Met behulp van de renterisiconorm wordt bepaald welk renterisico de gemeente loopt op haar vaste schuld (leningen met een looptijd van langer dan één jaar). De renterisiconorm is bepaald op 20% van het begrotingstotaal. Dat wil zeggen dat de jaarlijks verplichte aflossingen en de renteherzieningen niet meer mogen bedragen dan 20% van het begrotingstotaal. Hierbij is een minimumbedrag bepaald van € 2,5 miljoen. Het uitgangspunt van de renterisiconorm is het beheersen van de renterisico’s op langlopende schulden. Dit gebeurt door het aanbrengen van spreiding in de looptijden van de leningen.
Hiermee wordt voorkomen dat een groot deel van de lening portefeuille gelijktijdig moet worden her gefinancierd, met het risico van snel oplopende rentelasten. In onderstaande tabel wordt de renterisiconorm voor de afgelopen jaren weergegeven.

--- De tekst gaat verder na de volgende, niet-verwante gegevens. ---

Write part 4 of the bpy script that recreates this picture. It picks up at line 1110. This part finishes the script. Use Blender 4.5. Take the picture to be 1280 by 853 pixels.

In 2024 is de renterisiconorm niet overschreden. Bij het aangaan van nieuwe geldleningen wordt het rentepercentage voor de hele looptijd vastgezet. Dit heeft als gevolg dat er gedurende het jaar geen renteherzieningen hoeven plaats te vinden, waardoor het renterisico zo goed als mogelijk wordt beperkt. Net zoals voorgaande jaren, zijn er in 2024 ook geen renteherzieningen geweest. Aflossingen vormen hierdoor de enige component van het renterisico. Met een renterisico van ongeveer € 9,8 miljoen en een norm van € 37 miljoen overschrijden we in 2024 de renterisiconorm ruimschoots niet.